■ EXERCISE GOAL: From the entries below, reproduce exactly the line containing "Continue the Blender", the line containing "b.build('front_placket', 'coat', man)", and every line in between, with nothing added.

■ PROVIDED RECORDS:
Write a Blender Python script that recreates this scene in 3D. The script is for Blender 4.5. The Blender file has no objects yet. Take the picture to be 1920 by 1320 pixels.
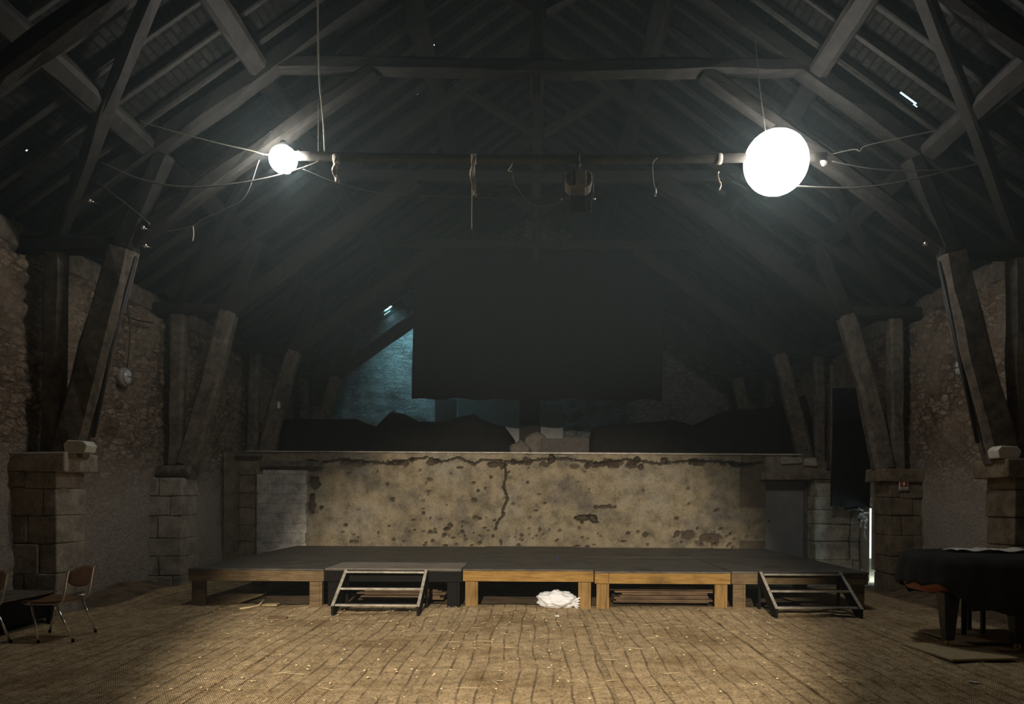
import bpy, bmesh, math, random
from mathutils import Vector, Matrix, noise

random.seed(11)
C = bpy.context.scene.collection
sc = bpy.context.scene
R = math.radians

# ------------------------------------------------------------------ camera
F = 1400.0          # focal length in pixels of the 1920 px frame
CX, CY = 1005.0, 929.0
EYE = 1.6
ROLL = 0.0061
cam_d = bpy.data.cameras.new('camera'); cam = bpy.data.objects.new('camera', cam_d); C.objects.link(cam)
cam.location = (0, 0, EYE); cam.rotation_euler = (R(90), -ROLL, 0)
cam_d.sensor_width = 36; cam_d.lens = F / 1920 * 36
cam_d.shift_x = -(CX - 960) / 1920; cam_d.shift_y = (CY - 660) / 1920
cam_d.clip_end = 200; cam_d.clip_start = 0.05
sc.camera = cam
sc.view_settings.view_transform = 'Standard'; sc.view_settings.look = 'None'
sc.view_settings.gamma = 1; sc.view_settings.use_curve_mapping = False
sc.view_settings.exposure = 0.0
try:
    sc.cycles.use_denoising = True
    sc.cycles.max_bounces = 6; sc.cycles.diffuse_bounces = 3; sc.cycles.volume_bounces = 1
    sc.cycles.sample_clamp_indirect = 2.0
except Exception: pass

# ------------------------------------------------------------------ world (daylight outside, only seen through gaps)
w = bpy.data.worlds.new('sky'); sc.world = w; w.use_nodes = True
w.node_tree.nodes['Background'].inputs[0].default_value = (0.62, 0.9, 1.0, 1)
w.node_tree.nodes['Background'].inputs[1].default_value = 1.6

# ------------------------------------------------------------------ lights
def lamp(kind, name, loc, energy, color, target=None, **kw):
    d = bpy.data.lights.new(name, kind); d.energy = energy; d.color = color
    for k, v in kw.items(): setattr(d, k, v)
    o = bpy.data.objects.new(name, d); C.objects.link(o); o.location = loc
    if target is not None:
        o.rotation_euler = (Vector(target) - Vector(loc)).to_track_quat('-Z', 'Y').to_euler()
    return o
PIPE_D = 9.15
def at(px, py, d):
    """the point of the hall that the photograph shows at pixel px,py, at depth d"""
    dx, dy = px - CX, CY - py
    X, U = dx - ROLL * dy, dy + ROLL * dx
    return Vector((X / F * d, d, EYE + U / F * d))
LAMP_L = at(530, 300, PIPE_D); LAMP_R = at(1455, 305, PIPE_D)
# house spotlight from the back of the hall onto floor and stage
lamp('SPOT', 'front_of_house_spot', (-0.6, -6.0, 4.9), 14000, (1.0, 0.865, 0.70), (-0.30, 10.2, 0.2),
     spot_size=R(29), spot_blend=0.5, shadow_soft_size=0.10)
# daylight through the gap in the roof by the gable and through the door on the right
lamp('AREA', 'roof_gap_daylight', (-4.13, 20.66, 6.78), 40, (0.33, 0.84, 1.0), (-3.3, 21.45, 5.0), size=0.17, spread=R(120))
lamp('AREA', 'door_daylight', (7.3, 14.3, 1.0), 260, (0.6, 0.9, 1.0), (6.3, 14.55, 0.5), shape='RECTANGLE', size=0.8, size_y=1.9)

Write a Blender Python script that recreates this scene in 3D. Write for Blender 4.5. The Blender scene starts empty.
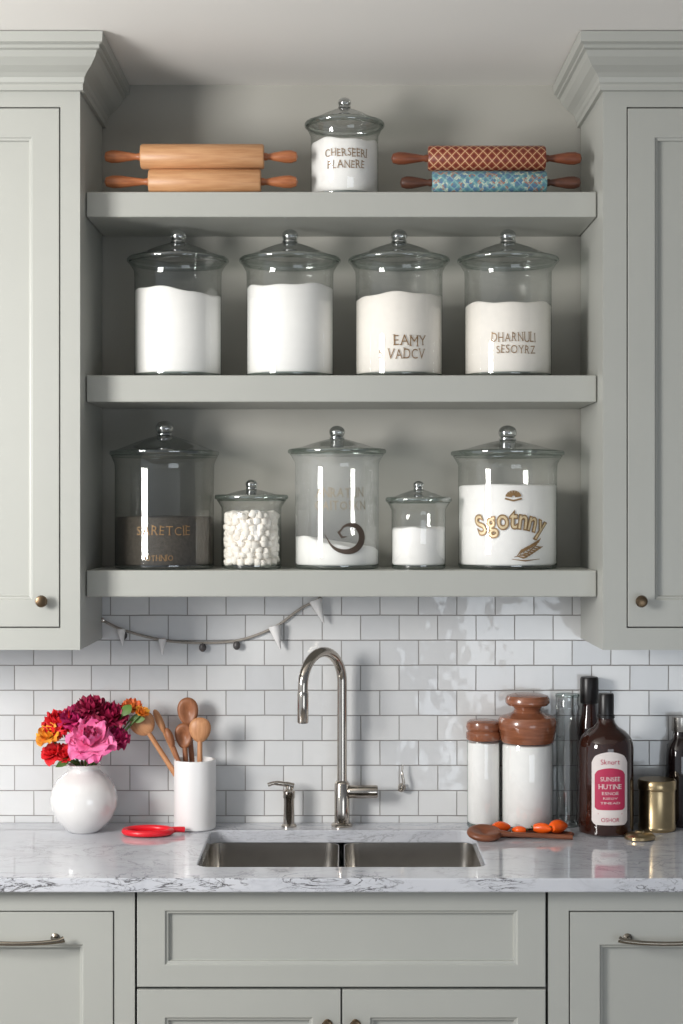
import bpy, bmesh, math, random
from mathutils import Vector, Matrix
random.seed(7)
CAMZ=1.695; CAMD=4.16; CT=0.92

def lin(c):
    c=c/255.0
    return c/12.92 if c<=0.04045 else ((c+0.055)/1.055)**2.4
def rgb(r,g,b): return (lin(r),lin(g),lin(b),1)

# ---------------------------------------------------------------- materials
def base_mat(name):
    m=bpy.data.materials.new(name); m.use_nodes=True
    nt=m.node_tree; nt.nodes.clear()
    out=nt.nodes.new('ShaderNodeOutputMaterial')
    return m,nt,out
def N(nt,t,**kw):
    n=nt.nodes.new(t)
    for k,v in kw.items(): setattr(n,k,v)
    return n
def math_n(nt,op,a,b=None):
    n=nt.nodes.new('ShaderNodeMath'); n.operation=op
    for i,v in enumerate((a,b)):
        if v is None: continue
        if isinstance(v,(int,float)): n.inputs[i].default_value=v
        else: nt.links.new(v,n.inputs[i])
    return n.outputs[0]
def mixc(nt,fac,a,b):
    n=nt.nodes.new('ShaderNodeMix'); n.data_type='RGBA'
    for idx,v in ((0,fac),(6,a),(7,b)):
        if isinstance(v,(int,float,tuple)): n.inputs[idx].default_value=v
        else: nt.links.new(v,n.inputs[idx])
    return n.outputs[2]
def pmat(name,col,rough=0.5,metal=0.0,var=0.06,scale=20,stretch=(1,1,1),bump=0.0,col2=None,sub=0.0,coat=0.0,spec=0.5):
    m,nt,out=base_mat(name)
    p=N(nt,'ShaderNodeBsdfPrincipled')
    nt.links.new(p.outputs[0],out.inputs[0])
    tc=N(nt,'ShaderNodeTexCoord'); mp=N(nt,'ShaderNodeMapping')
    mp.inputs['Scale'].default_value=stretch
    nt.links.new(tc.outputs['Object'],mp.inputs[0])
    no=N(nt,'ShaderNodeTexNoise'); no.inputs['Scale'].default_value=scale; no.inputs['Detail'].default_value=5
    nt.links.new(mp.outputs[0],no.inputs['Vector'])
    if col2 is None: col2=tuple(max(0,c*(1-var*2.5)) for c in col[:3])+(1,)
    f=math_n(nt,'SUBTRACT',math_n(nt,'MULTIPLY',no.outputs['Fac'],2.0),0.5)
    f2=N(nt,'ShaderNodeClamp'); nt.links.new(f,f2.inputs[0])
    nt.links.new(mixc(nt,f2.outputs[0],col,col2),p.inputs['Base Color'])
    p.inputs['Roughness'].default_value=rough; p.inputs['Metallic'].default_value=metal
    p.inputs['Specular IOR Level'].default_value=spec
    if coat: p.inputs['Coat Weight'].default_value=coat; p.inputs['Coat Roughness'].default_value=0.06
    if bump:
        b=N(nt,'ShaderNodeBump'); b.inputs['Strength'].default_value=bump; b.inputs['Distance'].default_value=0.002
        nt.links.new(no.outputs['Fac'],b.inputs['Height']); nt.links.new(b.outputs[0],p.inputs['Normal'])
    return m
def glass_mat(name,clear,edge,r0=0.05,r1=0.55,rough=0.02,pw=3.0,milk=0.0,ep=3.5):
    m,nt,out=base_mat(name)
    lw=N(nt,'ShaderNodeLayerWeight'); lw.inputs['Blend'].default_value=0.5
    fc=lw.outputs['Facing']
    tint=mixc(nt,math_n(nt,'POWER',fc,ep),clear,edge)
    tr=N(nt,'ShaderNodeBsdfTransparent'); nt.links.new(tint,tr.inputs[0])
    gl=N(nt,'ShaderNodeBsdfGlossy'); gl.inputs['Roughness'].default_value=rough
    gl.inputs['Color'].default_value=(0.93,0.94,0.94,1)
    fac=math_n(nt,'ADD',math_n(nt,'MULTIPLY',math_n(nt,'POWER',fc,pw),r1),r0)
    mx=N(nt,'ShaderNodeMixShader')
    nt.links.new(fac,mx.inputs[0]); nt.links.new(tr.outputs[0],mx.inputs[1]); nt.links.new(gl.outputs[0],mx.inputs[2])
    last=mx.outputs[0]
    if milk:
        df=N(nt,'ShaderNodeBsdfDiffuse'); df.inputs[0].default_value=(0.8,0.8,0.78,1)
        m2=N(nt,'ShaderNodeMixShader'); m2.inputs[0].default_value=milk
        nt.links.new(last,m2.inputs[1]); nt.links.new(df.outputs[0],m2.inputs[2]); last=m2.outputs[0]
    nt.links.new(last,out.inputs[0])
    return m

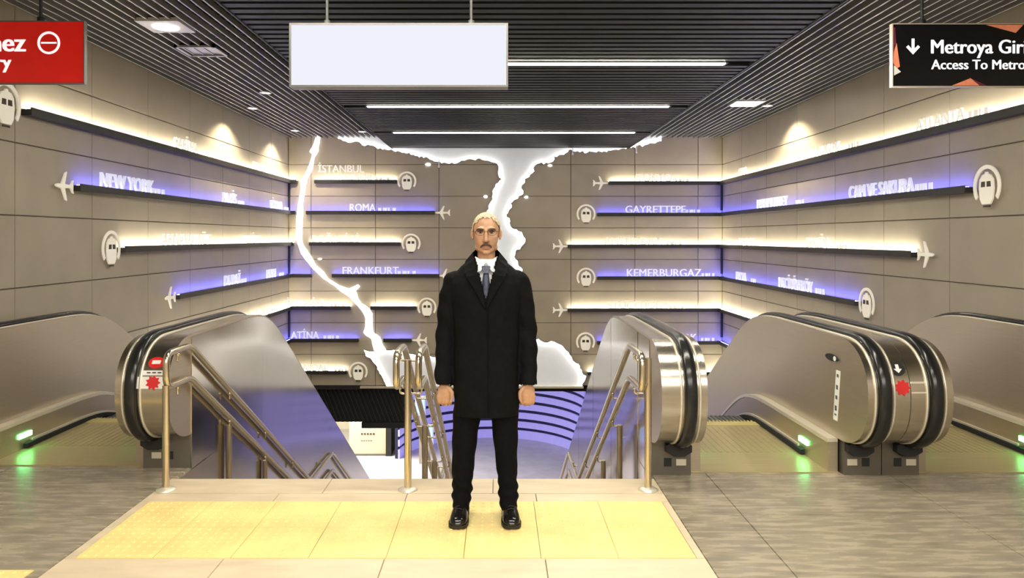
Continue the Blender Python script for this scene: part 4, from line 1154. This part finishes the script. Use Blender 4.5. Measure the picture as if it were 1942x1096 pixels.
# collar and lapels
b = MB()
def strap(pts, wd, th=0.008):
    """flat leather-thick cloth leaf from inner edge points to outer edge points"""
    n = len(pts); A = [P_(*p) for p in pts]; Bq = [P_(*q) for q in wd]
    nrm = Vector((0, -1, 0.15)).normalized()
    for off in (0,):
        vs = A + Bq + [p + nrm * th for p in A] + [p + nrm * th for p in Bq]
        fs = []
        for i in range(n - 1):
            fs += [(i, i + 1, n + i + 1, n + i), (2 * n + i, 3 * n + i, 3 * n + i + 1, 2 * n + i + 1), (i, 2 * n + i, 2 * n + i + 1, i + 1), (n + i, n + i + 1, 3 * n + i + 1, 3 * n + i)]
        fs += [(0, n, 3 * n, 2 * n), (n - 1, 3 * n - 1, 4 * n - 1, 2 * n - 1)]
        b.add(vs, fs)
for s in (-1, 1):
    # lapel from the closing point up to the notch
    strap([(s * 0.002, -0.147, 1.20), (s * 0.022, -0.146, 1.30), (s * 0.042, -0.136, 1.385), (s * 0.054, -0.118, 1.42)],
          [(s * 0.006, -0.147, 1.20), (s * 0.070, -0.141, 1.315), (s * 0.108, -0.124, 1.372), (s * 0.112, -0.110, 1.395)])
    # collar leaf around the neck
    strap([(s * 0.052, -0.118, 1.415), (s * 0.066, -0.082, 1.465), (s * 0.076, -0.020, 1.505), (s * 0.060, 0.055, 1.520), (s * 0.02, 0.085, 1.522)],
          [(s * 0.118, -0.108, 1.388), (s * 0.122, -0.076, 1.422), (s * 0.120, -0.015, 1.452), (s * 0.090, 0.085, 1.462), (s * 0.02, 0.108, 1.465)])
b.build('collar_and_lapels', 'coat', man)
b = MB(); b.tube([P_(0.010, -0.1435, 1.20), P_(0.012, -0.144, 1.05), P_(0.014, -0.149, 0.85), P_(0.014, -0.149, 0.605)], 0.0035, 6); b.build('front_placket', 'coat', man)

# ---- trousers
b = MB()
loft(b, [(0, 0.0, 0.72, 0.155, 0.105), (0, 0.0, 0.90, 0.16, 0.11), (0, 0, 1.0, 0.155, 0.105)])
def leg(secs):
    b.rings([[p for p in oval(cx, cy, z, a, c, 22, 2.1)] for cx, cy, z, a, c in secs], True, True)
leg([(-0.085, 0, 0.80, 0.080, 0.10), (-0.095, 0, 0.70, 0.082, 0.098), (-0.108, 0, 0.60, 0.080, 0.092), (-0.120, -0.004, 0.48, 0.073, 0.080), (-0.130, 0.004, 0.34, 0.066, 0.074), (-0.136, 0.014, 0.22, 0.060, 0.070), (-0.138, 0.010, 0.15, 0.056, 0.070), (-0.140, -0.008, 0.10, 0.051, 0.088), (-0.141, -0.008, 0.055, 0.047, 0.086)])
leg([(0.085, 0, 0.80, 0.080, 0.10), (0.095, 0, 0.70, 0.082, 0.098), (0.103, 0, 0.60, 0.080, 0.092), (0.108, -0.004, 0.48, 0.072, 0.080), (0.113, 0.004, 0.34, 0.063, 0.074), (0.120, 0.014, 0.23, 0.056, 0.070), (0.124, 0.010, 0.16, 0.057, 0.070), (0.126, -0.008, 0.10, 0.051, 0.088), (0.129, -0.008, 0.055, 0.047, 0.086)])
def bunch(co, n):
    q = co - P_(0, 0, 0)
    k = 0.0055 * math.sin(q.z * 92 + q.x * 18 + 2 * math.sin(q.y * 30)) * max(0, 1 - abs(q.z - 0.145) / 0.14)
    k += 0.0018 * math.sin(q.z * 40 + q.x * 50)
    return co + n * k
remesh(b, 'trousers', 0.0065, 4, 'trouser', man, disp=bunch)

# ---- shoes
for s, fx in ((-1, -0.143), (1, 0.131)):
    rt = math.radians(4 * s)
    def F(x, y, z):
        c, sn = math.cos(rt), math.sin(rt)
        return P_(fx + x * c - y * sn, y * c + x * sn, z)
    secs = [(-0.190, 0.016, 0.020, 0.034), (-0.182, 0.032, 0.022, 0.052), (-0.162, 0.044, 0.022, 0.064), (-0.125, 0.0500, 0.022, 0.074), (-0.085, 0.0485, 0.022, 0.092), (-0.045, 0.043, 0.022, 0.108), (0.0, 0.037, 0.022, 0.108), (0.05, 0.036, 0.022, 0.102), (0.085, 0.033, 0.022, 0.085), (0.102, 0.020, 0.022, 0.060)]
    rr = []
    for y, a, z0, z1 in secs:
        rr.append([F(a * math.copysign(abs(math.cos(t)) ** 0.8, math.cos(t)), y, z0 + (z1 - z0) * max(0, math.sin(t)) ** 0.8) for t in [math.pi * k / 12 for k in range(13)]] )
    b = MB(); b.rings(rr, True, True); sh = b.build('shoe', 'leather', man)
    b = MB(); rr = []
    for y, a, z0, z1 in secs:
        a2 = a + 0.005; zb = 0.006
        rr.append([F(-a2, y, zb), F(a2, y, zb), F(a2, y, 0.024), F(-a2, y, 0.024)])
    b.rings(rr, False, True); b.build('sole', 'sole', sh)
    b = MB()
    for k in range(4):
        y = -0.105 + 0.018 * k; z = 0.086 + 0.009 * k
        b.tube([F(-0.018, y, z - 0.002), F(0, y - 0.004, z + 0.005), F(0.018, y, z - 0.002)], 0.0022, 6)
    b.build('laces', 'sole', sh)

bpy.data.scenes.remove(_scratch)
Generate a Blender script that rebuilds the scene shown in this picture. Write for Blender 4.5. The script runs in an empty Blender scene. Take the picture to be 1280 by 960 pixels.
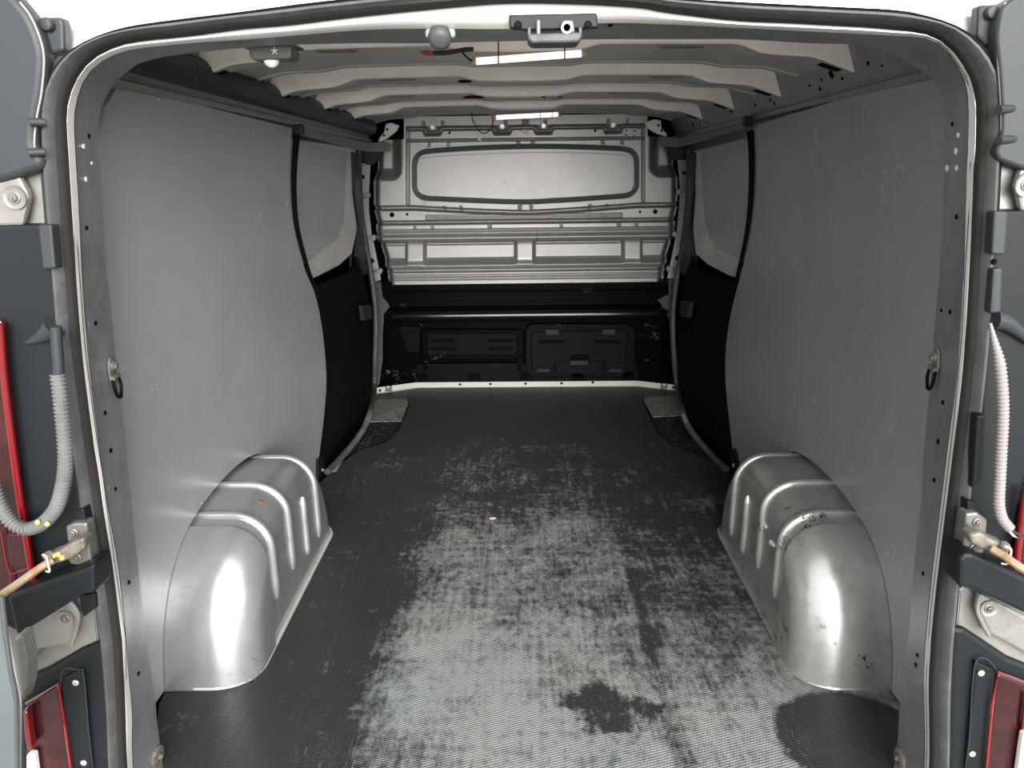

■ TASK RESULT:
Continue the Blender Python script for this scene: part 4, from line 1154. This part finishes the script. Use Blender 4.5. Measure the picture as if it were 1942x1096 pixels.
# collar and lapels
b = MB()
def strap(pts, wd, th=0.008):
    """flat leather-thick cloth leaf from inner edge points to outer edge points"""
    n = len(pts); A = [P_(*p) for p in pts]; Bq = [P_(*q) for q in wd]
    nrm = Vector((0, -1, 0.15)).normalized()
    for off in (0,):
        vs = A + Bq + [p + nrm * th for p in A] + [p + nrm * th for p in Bq]
        fs = []
        for i in range(n - 1):
            fs += [(i, i + 1, n + i + 1, n + i), (2 * n + i, 3 * n + i, 3 * n + i + 1, 2 * n + i + 1), (i, 2 * n + i, 2 * n + i + 1, i + 1), (n + i, n + i + 1, 3 * n + i + 1, 3 * n + i)]
        fs += [(0, n, 3 * n, 2 * n), (n - 1, 3 * n - 1, 4 * n - 1, 2 * n - 1)]
        b.add(vs, fs)
for s in (-1, 1):
    # lapel from the closing point up to the notch
    strap([(s * 0.002, -0.147, 1.20), (s * 0.022, -0.146, 1.30), (s * 0.042, -0.136, 1.385), (s * 0.054, -0.118, 1.42)],
          [(s * 0.006, -0.147, 1.20), (s * 0.070, -0.141, 1.315), (s * 0.108, -0.124, 1.372), (s * 0.112, -0.110, 1.395)])
    # collar leaf around the neck
    strap([(s * 0.052, -0.118, 1.415), (s * 0.066, -0.082, 1.465), (s * 0.076, -0.020, 1.505), (s * 0.060, 0.055, 1.520), (s * 0.02, 0.085, 1.522)],
          [(s * 0.118, -0.108, 1.388), (s * 0.122, -0.076, 1.422), (s * 0.120, -0.015, 1.452), (s * 0.090, 0.085, 1.462), (s * 0.02, 0.108, 1.465)])
b.build('collar_and_lapels', 'coat', man)
b = MB(); b.tube([P_(0.010, -0.1435, 1.20), P_(0.012, -0.144, 1.05), P_(0.014, -0.149, 0.85), P_(0.014, -0.149, 0.605)], 0.0035, 6); b.build('front_placket', 'coat', man)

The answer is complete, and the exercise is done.